A geologia como guardiã de um tempo esquecido
O Parque de White Sands, hoje uma vastidão de dunas de gesso branco, já foi uma cadeia de lagos alimentados por riachos. Quando esses corpos d’água secaram, os sedimentos de lama endureceram com o tempo, preservando as pegadas sob sucessivas camadas de gesso e areia.
Essa combinação rara de condições ambientais — sedimentos finos, ausência de oxigênio, mineralização e cobertura — criou uma cápsula do tempo arqueológica. E ela resistiu à erosão durante milênios, até que os ventos modernos começaram a revelar o que o tempo tentou esconder.
Uma mudança de paradigma silenciosa e revolucionária
O impacto dessa descoberta não se limita ao campo da arqueologia. Ela reabre o debate sobre como e quando os seres humanos migraram para as Américas. Se os passos de White Sands datam de 22 mil anos atrás, a travessia do Estreito de Bering teria ocorrido muito antes — talvez em pulsos migratórios anteriores ao que se imaginava.

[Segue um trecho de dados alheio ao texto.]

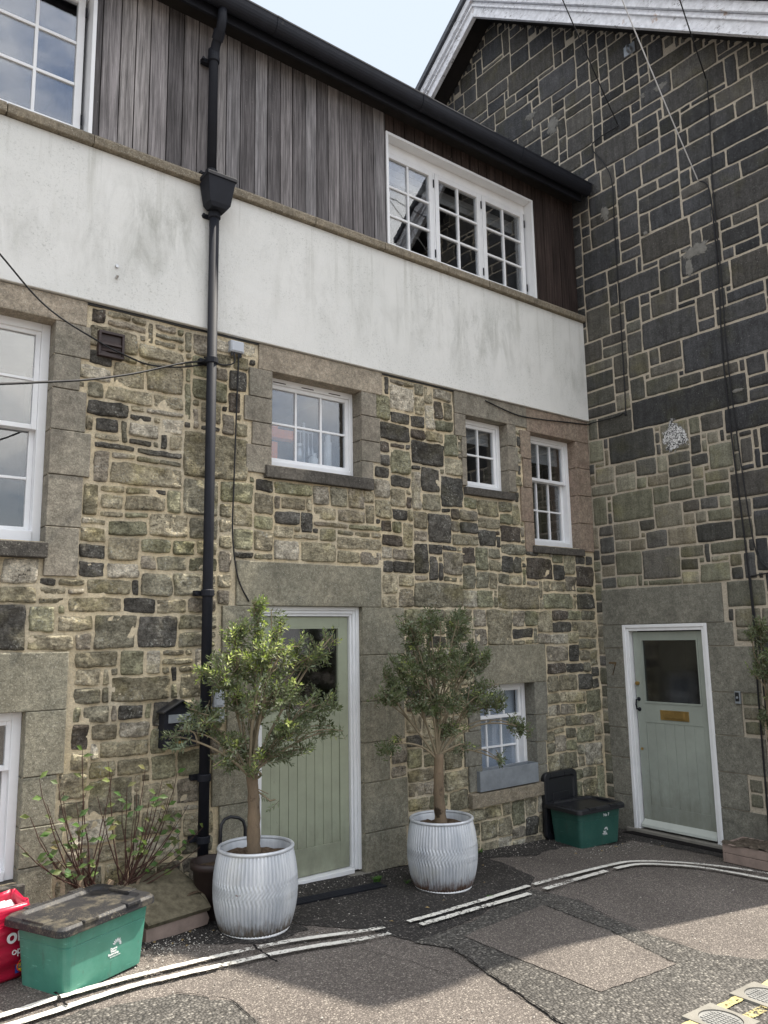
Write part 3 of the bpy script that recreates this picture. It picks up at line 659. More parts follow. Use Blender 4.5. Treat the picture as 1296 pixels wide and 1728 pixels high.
# --- windows
def window(wall, parent, name, u0, v0, u1, v1, n, cols, rows, fw_=.055, sashes=None, bar=.018, mat='white_paint', depth=.09, bottom=None, glass='window_glass', top=None):
    """frame mesh is the part; sash bars, panes are its children. n = front of the frame (outward)"""
    f = MB(wall); bt = bottom or fw_; tp = top or fw_
    f.box(u0, u0+fw_, n-depth, n, v0, v1); f.box(u1-fw_, u1, n-depth, n, v0, v1)
    f.box(u0+fw_, u1-fw_, n-depth, n, v1-tp, v1); f.box(u0+fw_, u1-fw_, n-depth, n+.012, v0, v0+bt)
    fo = f.build(name, mat, parent, bevel=.004)
    g = MB(wall); s = MB(wall)
    if sashes is None: sashes = [(u0+fw_, v0+bt, u1-fw_, v1-tp, cols, rows, 0)]
    for (a, e, b_, gg, c_, r_, back) in sashes:
        nn = n-.018-back; st = .032
        s.box(a, a+st, nn-.04, nn, e, gg); s.box(b_-st, b_, nn-.04, nn, e, gg)
        s.box(a+st, b_-st, nn-.04, nn, e, e+st); s.box(a+st, b_-st, nn-.04, nn, gg-st, gg)
        for i in range(1, c_):
            x = a+st+(b_-a-2*st)*i/c_; s.box(x-bar/2, x+bar/2, nn-.034, nn-.006, e+st, gg-st)
        for j in range(1, r_):
            z = e+st+(gg-e-2*st)*j/r_; s.box(a+st, b_-st, nn-.032, nn-.008, z-bar/2, z+bar/2)
        g.box(a+st*.6, b_-st*.6, nn-.023, nn-.018, e+st*.6, gg-st*.6)
    s.build('sash', mat, fo, bevel=.003); g.build('pane', glass, fo)
    return fo
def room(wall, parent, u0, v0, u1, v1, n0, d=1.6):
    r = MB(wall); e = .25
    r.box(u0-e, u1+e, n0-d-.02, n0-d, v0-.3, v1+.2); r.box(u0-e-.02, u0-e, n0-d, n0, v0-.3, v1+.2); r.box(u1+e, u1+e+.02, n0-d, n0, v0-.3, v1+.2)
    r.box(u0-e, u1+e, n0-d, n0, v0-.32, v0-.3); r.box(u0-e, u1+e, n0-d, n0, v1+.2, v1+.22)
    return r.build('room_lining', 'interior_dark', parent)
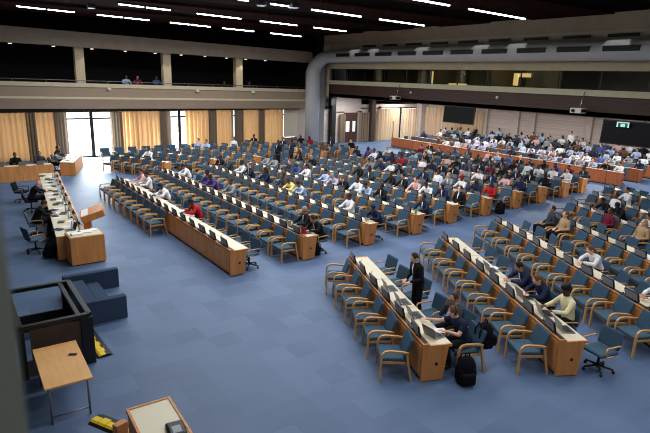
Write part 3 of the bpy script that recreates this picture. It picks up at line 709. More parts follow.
# known delegates, block row (1-based) and seat (1-based)
K = [
 ('R', 2, 5, dict(what='person in navy jacket bent over papers,', pose='write', top='navy', hair='black', skin=2, suit=True)),
 ('R', 2, 6, dict(what='person with brown hair in a navy top,', pose='write', top='navy', hair='brown', skin=3, style='long')),
 ('R', 2, 7, dict(what='person in cream shirt and black cap,', pose='desk', top='cream', hair='black', skin=0, style='hat')),
 ('R', 3, 6, dict(what='brown haired person in a white jacket', pose='write', top='white', hair='brown', skin=3, style='long')),
 ('R', 4, 1, dict(front=True, what='person in dark clothes', pose='back', top='dark grey', hair='dark brown', skin=2)),
 ('R', 4, 2, dict(front=True, what='brown haired person in tan jacket', pose='back', top='tan', hair='brown', skin=3, style='long')),
 ('R', 5, 2, dict(what='person in black with dark hair,', pose='write', top='black', hair='black', skin=1)),
 ('R', 5, 4, dict(front=True, what='person in maroon shirt', pose='back', top='maroon', hair='black', skin=1)),
 ('R', 5, 6, dict(front=True, what='blonde person in tan top', pose='back', top='tan', hair='blonde', skin=3, style='long')),
 ('R', 6, 3, dict(front=True, what='person in white shirt', pose='back', top='white', hair='black', skin=1)),
 ('R', 5, 3, dict(what='person in black top,', pose='write', top='black', hair='black', skin=0)),
 ('R', 5, 5, dict(what='person in white shirt leaning forward,', pose='write', top='white', hair='black', skin=2)),
 ('R', 5, 7, dict(what='person in lilac top,', pose='desk', top='lilac', hair='dark brown', skin=2)),
 ('R', 6, 2, dict(what='person in white shirt sitting upright,', pose='desk', top='white', hair='black', skin=2)),
 ('R', 3, 9, dict(what='grey haired person in white,', pose='write', top='white', hair='grey', skin=2)),
 ('R', 4, 7, dict(what='person in a white blouse,', pose='desk', top='white', hair='dark brown', skin=2, style='long')),
 ('L', 1, 6, dict(what='person in red jacket looking down,', pose='write', top='red', hair='black', skin=0)),
 ('L', 1, 10, dict(what='person in white shirt looking down,', pose='write', top='white', hair='black', skin=0)),
 ('L', 1, 13, dict(what='person in white shirt beside a colleague,', pose='desk', top='white', hair='black', skin=1)),
 ('L', 1, 14, dict(what='person in pink shirt,', pose='desk', top='pink', hair='dark brown', skin=2)),
 ('L', 2, 1, dict(what='person in a black suit, head bowed', pose='write', top='black', hair='dark brown', skin=2, suit=True)),
 ('L', 2, 2, dict(what='grey haired person in black jacket,', pose='desk', top='black', hair='grey', skin=2, suit=True)),
 ('L', 2, 9, dict(what='person in grey white shirt,', pose='desk', top='grey', hair='black', skin=1)),
 ('L', 2, 11, dict(what='person in purple dress,', pose='write', top='purple', hair='black', skin=0)),
 ('L', 2, 12, dict(what='person in dark purple jacket,', pose='desk', top='purple', hair='black', skin=0)),
 ('L', 2, 15, dict(what='person in white top,', pose='write', top='white', hair='black', skin=1)),
 ('L', 3, 8, dict(what='person in yellow shirt,', pose='write', top='yellow', hair='dark brown', skin=1)),
 ('L', 3, 7, dict(what='person in pale blue shirt, leaning', pose='write', top='light blue', hair='black', skin=1)),
 ('L', 3, 9, dict(what='person in dark grey jacket,', pose='desk', top='dark grey', hair='black', skin=1)),
 ('L', 3, 14, dict(what='person in bright white shirt,', pose='desk', top='white', hair='black', skin=0)),
 ('L', 3, 1, dict(what='person in dark suit hunched over the desk,', pose='write', top='navy', hair='black', skin=1)),
 ('L', 4, 6, dict(what='person in white shirt sitting straight,', pose='desk', top='white', hair='black', skin=0)),
 ('L', 4, 5, dict(what='person in pale blue shirt,', pose='write', top='light blue', hair='black', skin=1)),
 ('L', 4, 4, dict(what='person in black suit,', pose='desk', top='black', hair='black', skin=0, suit=True)),
 ('L', 4, 9, dict(what='person in blue checked shirt,', pose='desk', top='light blue', hair='black', skin=1)),
 ('L', 4, 8, dict(what='person in lilac shirt,', pose='write', top='lilac', hair='grey', skin=2)),
 ('L', 4, 1, dict(what='person in navy suit,', pose='desk', top='navy', hair='black', skin=1, suit=True)),
 ('L', 5, 3, dict(what='person in white jacket looking down,', pose='write', top='white', hair='black', skin=1)),
 ('L', 5, 4, dict(what='person in pink shirt,', pose='desk', top='pink', hair='dark brown', skin=3)),
 ('L', 5, 5, dict(what='person in black waistcoat,', pose='desk', top='black', hair='black', skin=2, suit=True)),
 ('L', 5, 2, dict(what='person in dark suit with blue headwear,', pose='desk', top='navy', hair='blue', skin=0, style='hat', suit=True)),
 ('L', 5, 8, dict(what='person in grey suit with pale shirt,', pose='desk', top='dark grey', hair='black', skin=0, suit=True)),
 ('L', 6, 3, dict(what='person in white shirt and red cap,', pose='desk', top='white', hair='red', skin=1, style='hat')),
 ('L', 6, 4, dict(what='person in pale grey suit,', pose='desk', top='grey', hair='grey', skin=3, suit=True)),
 ('L', 6, 6, dict(what='person in navy jacket,', pose='desk', top='navy', hair='black', skin=1, suit=True)),
 ('L', 6, 9, dict(what='person in bright white shirt,', pose='desk', top='white', hair='black', skin=1)),
 ('L', 7, 1, dict(what='person in navy jacket,', pose='desk', top='navy', hair='black', skin=1)),
 ('L', 7, 2, dict(what='person in pink blouse,', pose='desk', top='pink', hair='black', skin=1, style='long')),
 ('L', 7, 4, dict(what='person in plain white shirt', pose='desk', top='white', hair='black', skin=2)),
 ('L', 7, 6, dict(what='person in black suit,', pose='desk', top='black', hair='black', skin=0, suit=True)),
 ('L', 7, 11, dict(what='person in red shirt,', pose='desk', top='red', hair='black', skin=1)),
 ('B', 1, 3, dict(what='person in white shirt,', pose='desk', top='white', hair='black', skin=1)),
]
BL = {'R': ROWSR, 'L': ROWSL, 'B': ROWSB}
for blk, rr, ss, kw in K: seat_person(BL[blk][rr - 1], ss - 1, **kw)
# fuller occupancy towards the rear right, as the photo shows
tops = ['white'] * 5 + ['black'] * 4 + ['navy'] * 4 + ['dark grey'] * 3 + ['light blue', 'light blue', 'blue', 'lilac', 'grey', 'grey', 'pink', 'purple', 'maroon', 'tan', 'brown', 'red']
rnd = random.Random(21)
def rand_kw():
    t = rnd.choice(tops); su = t in ('black', 'navy', 'dark grey') and rnd.random() < .6; h = rnd.choice(['black', 'black', 'black', 'dark brown', 'grey', 'brown']); lg = rnd.random() < .25
    sk = rnd.choice([0, 0, 1, 1, 2, 3]); po = rnd.choice(['desk', 'desk', 'write', 'back', 'chin'])
    if lg: po = 'desk'
    return dict(what='%s haired person in %s %s' % (h, t, 'suit' if su else 'top'), pose=po, top=t, hair=h, skin=sk, style='long' if lg else 'short', suit=su)
DENS = [.0, .05, .3, .42, .5, .58, .68, .75, .8, .85]
for k, r in enumerate(ROWSL):
    for i in range(r.n):
        d = DENS[k] * (1.25 if i < 8 else .75)
        kw = rand_kw()
        if rnd.random() < d and k > 1: seat_person(r, i, **kw)
for k, r in enumerate(ROWSB):
    for i in range(r.n):
        kw = rand_kw()
        if rnd.random() < (.0, .15, .25, .45, .5, .5)[k]: seat_person(r, i, **kw)

# standing people
r1 = ROWSR[0]; q = r1.at(3, 1.05) - r1.d * .25
person(V((8.84, 8.5, 0)), R(-14), 'person standing in a dark suit behind the first right-block desk row, looking down', pose='lookdown', top='black', hair='dark brown', skin=3, suit=True, shoes=True)
person((17.1, 29.2, 0), R(10), 'left of two people standing in dark suits in the far aisle', pose='stand', top='black', hair='black', skin=1, suit=True, shoes=True)
person((17.95, 29.0, 0), R(-10), 'right of two people standing in dark suits in the far aisle', pose='stand', top='navy', hair='black', skin=1, suit=True, shoes=True)
place(ARM, r1.at(5, 1.12), r1.th, 'blue wooden armchair facing the near end of the first right-block row, under the headset wearer', 'armchair')
q = r1.at(4, 1.26) + r1.d * .22
person(q, r1.th + R(10), 'bearded person with hands at face, seated behind the person with the headset', pose='chin', top='dark grey', hair='dark brown', skin=2)
# woman with headset at the near end of the first right-block row, on a wooden armchair
q = r1.at(5, 1.06)
wm = person(q, r1.th, 'person in navy short-sleeved top and headset reaching along the near-end desk', pose='reach', top='navy', hair='brown', skin=3, sleeve='short', legs='black', shoes=True)
hs = B(); hd = V(POSE['reach']['head'])
hs.tube([hd + V((.01, -.085 * math.cos(t), .03 + .115 * math.sin(t))) for t in [math.pi * i / 10 for i in range(11)]], .01, 6)
for k in (-1, 1): hs.ball(hd + V((.0, .085 * k, -.005)), (.03, 0, 0), (0, .016, 0), (0, 0, .034))
tag(link('headset', hs.mesh('headset', BLACK), q, r1.th), 'black headset worn by the person reaching along the desk', 'headset')

# rear tiers beyond the counter: three desk rows, seats, people
TX = [31.0, 33.3, 35.5]; tn = 23
ROWST = [Row((x, 15.0), 0, 1, tn, .83, '%s rear-tier desk row' % ORD[k + 1], 'near end', REDW, REDW) for k, x in enumerate(TX)]
for k, r in enumerate(ROWST):
    r.desks(per=4, consoles=False)
struct('floor_rear_step', B().box(36.8, 38.3, 14.5, 37.5, 0, .3).box(37.6, 38.3, 14.5, 37.5, .3, .5), CARPET)
wh = ['white'] * 4 + ['light blue'] * 3 + ['lilac'] * 3 + ['grey', 'grey', 'black', 'black', 'navy', 'navy', 'blue', 'pink', 'dark grey', 'brown']
for k in range(5):
    X = TX[k] + .98 if k < 3 else (37.2, 37.95)[k - 3]; z = 0 if k < 3 else (.3, .5)[k - 3]
    for i in range(tn):
        Y = 15.0 + (i + .5) * .83; lab = '%s from near end in the %s rear-tier row' % (ORD[i + 1], ORD[k + 1])
        tag(link('auditorium_seat', REARSEAT, (X, Y, z)), 'blue seat on a stem, ' + lab, 'seat', 'rear tier seats')
        p = (.8, .97, .97, .97, .75)[k] if i < 17 else (.4, .7, .7, .7, .3)[k]
        if rnd.random() < p:
            t = rnd.choice(wh); h = rnd.choice(['black', 'black', 'dark brown', 'grey']); v = rnd.randrange(5)
            st = k == 4 and rnd.random() < .25
            o = link('person', FARSTAND if st else FARM[v], (X - (.35 if st else .02), Y, z), R(rnd.uniform(-15, 15)))
            recolour(o, SKIN[rnd.choice([0, 0, 1, 2, 3])], cloth(t), cloth('black'), hairm(h))
            tag(o, '%s person in %s top, %s' % ('standing' if st else 'seated', t, lab), 'person', 'rear tier audience')
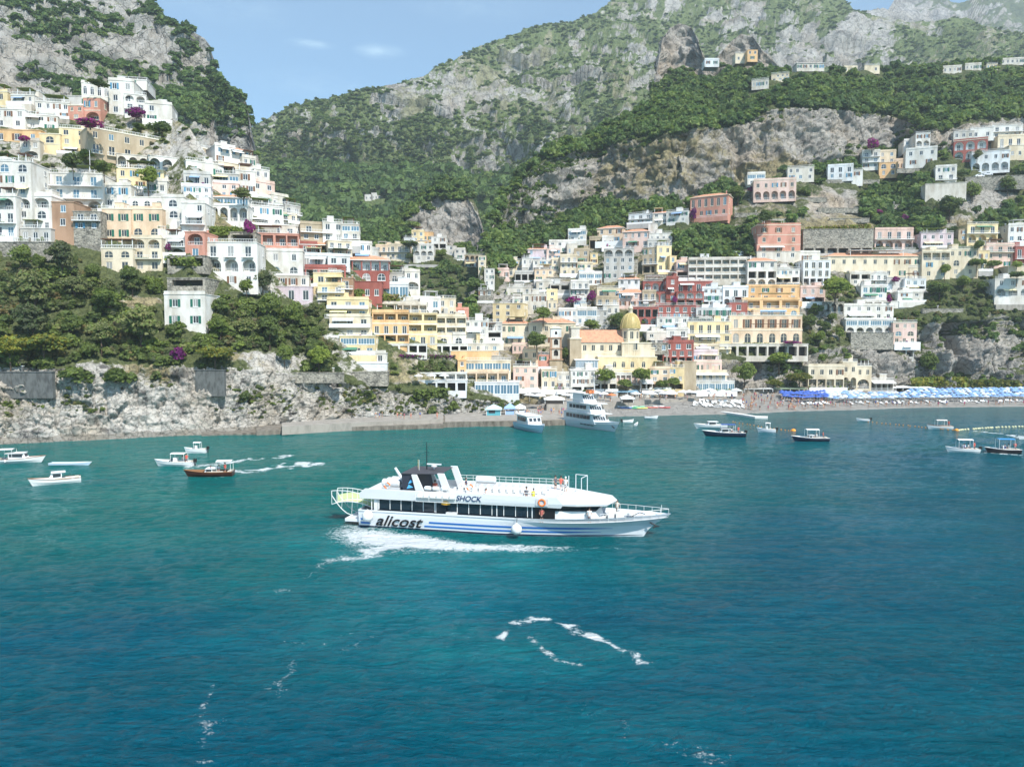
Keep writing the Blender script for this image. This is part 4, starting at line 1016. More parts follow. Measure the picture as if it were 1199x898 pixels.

Além disso, coloca em xeque a própria metodologia usada para validar ocupações humanas no continente: seria justo descartar evidências apenas porque elas não vêm acompanhadas de lanças ou fogueiras? Ou é hora de dar mais peso às pegadas, aos ossos, aos rastros que contam histórias com menos objetos e mais humanidade?
E se existiram culturas ainda mais antigas?
As pegadas de White Sands não são uma pista isolada. Em 2021, cientistas identificaram ferramentas líticas no México datadas de 26.500 anos. E restos de mamutes abatidos no Novo México, com marcas humanas, foram datados em 37.000 anos. Se essas evidências forem validadas, o modelo de povoamento americano terá que ser reescrito por completo.
Mas White Sands é, até agora, o sítio com maior número de datações consistentes, realizado por laboratórios independentes, com material geológico inalterado e em contexto arqueológico seguro.
A ciência caminha — como sempre — passo a passo
Jason Windingstad, coautor do estudo e doutorando em Ciências Ambientais, descreve a experiência como “perturbadora”. Ao ver as pegadas pela primeira vez, percebeu que elas minavam tudo o que lhe foi ensinado sobre o povoamento das Américas. “Não são passos gestuais — são uma revolução silenciosa na história da chegada da humanidade”, declarou.
Mesmo diante da confirmação técnica, muitos arqueólogos mantêm o pé atrás. Isso é natural. A ciência avança com ceticismo e revisão constante. Mas como disse Holliday: “A ausência de evidência não é evidência de ausência”.
O que o futuro reserva?
O próximo passo é ampliar as escavações em White Sands e em outros pontos do continente que possam conter rastros semelhantes. A tecnologia de radar de penetração no solo (GPR) já está sendo empregada para detectar novas pegadas sob as camadas de areia.
Ao mesmo tempo, museus e universidades ao redor do mundo estão revisitando suas coleções em busca de evidências que talvez tenham sido descartadas ou mal interpretadas sob o antigo viés da “cronologia de Clóvis”.